Ein älteres deutsches Ehepaar wohnt im Pfarrhaus und ist für alles zuständig. Der Pfarrer kommt aus dem weit entfernten Warschau. Alle 14 Tage ist Gottesdienst, einmal im Monat in deutscher Sprache, es sei denn ... Einige deutsche evangelische Pfarrer aus der Bundesrepublik haben ein persönliches Verhältnis zu diesem Land, zu dieser Region. Teilweise sind sie oder ihre Eltern dort geboren und teilweise nach dem Kriege dort aufgewachsen, bevor sie aussiedelten. Immer wieder kommen die Pfarrer (im Norddeutschen und in Schlesien heißen sie Pastoren) zurück in ihre Heimat und übernehmen dort den Gottesdienst in aller Form.
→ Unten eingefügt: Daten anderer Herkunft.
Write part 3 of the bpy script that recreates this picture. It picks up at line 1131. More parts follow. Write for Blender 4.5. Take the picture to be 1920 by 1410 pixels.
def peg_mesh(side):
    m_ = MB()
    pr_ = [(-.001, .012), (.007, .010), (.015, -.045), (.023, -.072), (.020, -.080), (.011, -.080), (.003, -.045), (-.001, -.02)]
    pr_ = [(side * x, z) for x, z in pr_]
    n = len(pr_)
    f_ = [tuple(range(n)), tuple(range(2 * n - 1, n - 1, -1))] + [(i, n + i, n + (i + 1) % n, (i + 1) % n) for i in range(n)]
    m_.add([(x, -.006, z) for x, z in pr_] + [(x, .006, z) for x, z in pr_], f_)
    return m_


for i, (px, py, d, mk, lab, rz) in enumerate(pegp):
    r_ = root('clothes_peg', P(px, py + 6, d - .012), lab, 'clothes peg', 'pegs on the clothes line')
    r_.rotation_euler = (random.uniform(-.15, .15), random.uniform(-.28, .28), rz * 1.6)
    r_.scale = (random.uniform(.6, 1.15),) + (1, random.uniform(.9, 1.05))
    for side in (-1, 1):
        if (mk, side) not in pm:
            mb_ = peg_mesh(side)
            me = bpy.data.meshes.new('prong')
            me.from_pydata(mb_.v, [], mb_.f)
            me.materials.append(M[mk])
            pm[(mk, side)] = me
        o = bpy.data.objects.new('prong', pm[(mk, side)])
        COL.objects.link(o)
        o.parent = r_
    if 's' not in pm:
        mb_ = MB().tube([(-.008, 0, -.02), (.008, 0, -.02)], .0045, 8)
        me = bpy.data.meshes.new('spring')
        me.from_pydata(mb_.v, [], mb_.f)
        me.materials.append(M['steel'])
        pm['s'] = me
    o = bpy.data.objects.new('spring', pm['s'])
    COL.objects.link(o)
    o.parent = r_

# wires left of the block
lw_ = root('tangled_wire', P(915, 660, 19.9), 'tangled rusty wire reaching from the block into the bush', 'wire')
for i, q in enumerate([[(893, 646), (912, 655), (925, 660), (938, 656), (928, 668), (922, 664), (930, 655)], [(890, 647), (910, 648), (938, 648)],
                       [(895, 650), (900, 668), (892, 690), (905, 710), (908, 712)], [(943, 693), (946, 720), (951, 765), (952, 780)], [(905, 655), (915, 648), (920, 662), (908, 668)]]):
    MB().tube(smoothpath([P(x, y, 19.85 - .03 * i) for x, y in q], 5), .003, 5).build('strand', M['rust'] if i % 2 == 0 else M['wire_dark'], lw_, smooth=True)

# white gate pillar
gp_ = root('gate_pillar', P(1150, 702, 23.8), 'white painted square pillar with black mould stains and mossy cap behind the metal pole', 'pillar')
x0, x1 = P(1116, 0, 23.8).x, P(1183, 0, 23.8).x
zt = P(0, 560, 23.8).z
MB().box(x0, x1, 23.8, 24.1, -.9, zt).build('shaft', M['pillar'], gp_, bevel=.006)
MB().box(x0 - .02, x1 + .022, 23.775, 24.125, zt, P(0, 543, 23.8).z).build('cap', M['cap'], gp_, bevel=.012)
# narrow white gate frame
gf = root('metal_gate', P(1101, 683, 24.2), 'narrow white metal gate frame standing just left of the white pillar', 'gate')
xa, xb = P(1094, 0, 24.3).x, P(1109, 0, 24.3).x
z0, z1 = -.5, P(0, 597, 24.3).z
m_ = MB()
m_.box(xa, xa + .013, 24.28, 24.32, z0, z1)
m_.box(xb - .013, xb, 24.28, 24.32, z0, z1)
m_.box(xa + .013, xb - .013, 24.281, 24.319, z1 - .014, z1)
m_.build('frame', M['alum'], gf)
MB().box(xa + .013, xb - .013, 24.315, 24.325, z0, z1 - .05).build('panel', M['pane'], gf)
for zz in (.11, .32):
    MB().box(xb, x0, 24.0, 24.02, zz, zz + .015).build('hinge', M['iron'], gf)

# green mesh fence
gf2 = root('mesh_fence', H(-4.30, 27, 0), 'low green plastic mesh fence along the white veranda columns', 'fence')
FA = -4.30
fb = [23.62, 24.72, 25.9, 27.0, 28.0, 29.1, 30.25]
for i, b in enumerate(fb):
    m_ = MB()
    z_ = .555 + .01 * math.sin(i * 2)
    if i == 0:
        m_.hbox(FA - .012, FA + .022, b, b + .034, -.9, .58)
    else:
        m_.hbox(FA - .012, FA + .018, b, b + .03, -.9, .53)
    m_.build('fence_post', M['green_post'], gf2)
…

Hier eine kleine Geschichte davon:
Während meiner Aufenthalte konnte ich und meine Begleiter jedesmal bei einem Deutschen kostenlos wohnen. Bernhard Fabisiak, jetzt 75 Jahre alt, ist ein großer Deutscher, der die deutsch-polnische Freundschaft lebt und aufbaut! An einem Februarsonntag klingelte bei ihm das Telefon. Ein deutscher Pastor aus Hamburg wollte Gottesdienst leisten und alte und kranke evangelische Gemeindemitglieder in den Landgemeinden aufsuchen. Aber, bei unter -25 Grad versagte sein Diesel-Pkw. Bernhards Diesel wollte auch nicht, so blieb nur noch ich übrig. Also habe ich unseren Pastor übernommen und schnell meinen Pkw mit Bekleidung voll beladen. So waren wir beide etwa 8 Stunden unterwegs. Unser Pastor aus Hamburg erwärmte die Leute mit seinem Worten und ich mit warmer Bekleidung.
Und so ist mir die evangelische Kirche in Waldenburg ans Herz gewachsen. Jede kleine Spende von uns tut Gutes in Waldenburg. Ich fahre nicht mehr so oft dorthin, aber meine Verbindungen bestehen weiter. Bis heute wird jede Kollekte für Waldenburg persönlich oder durch Mithelfer überbracht.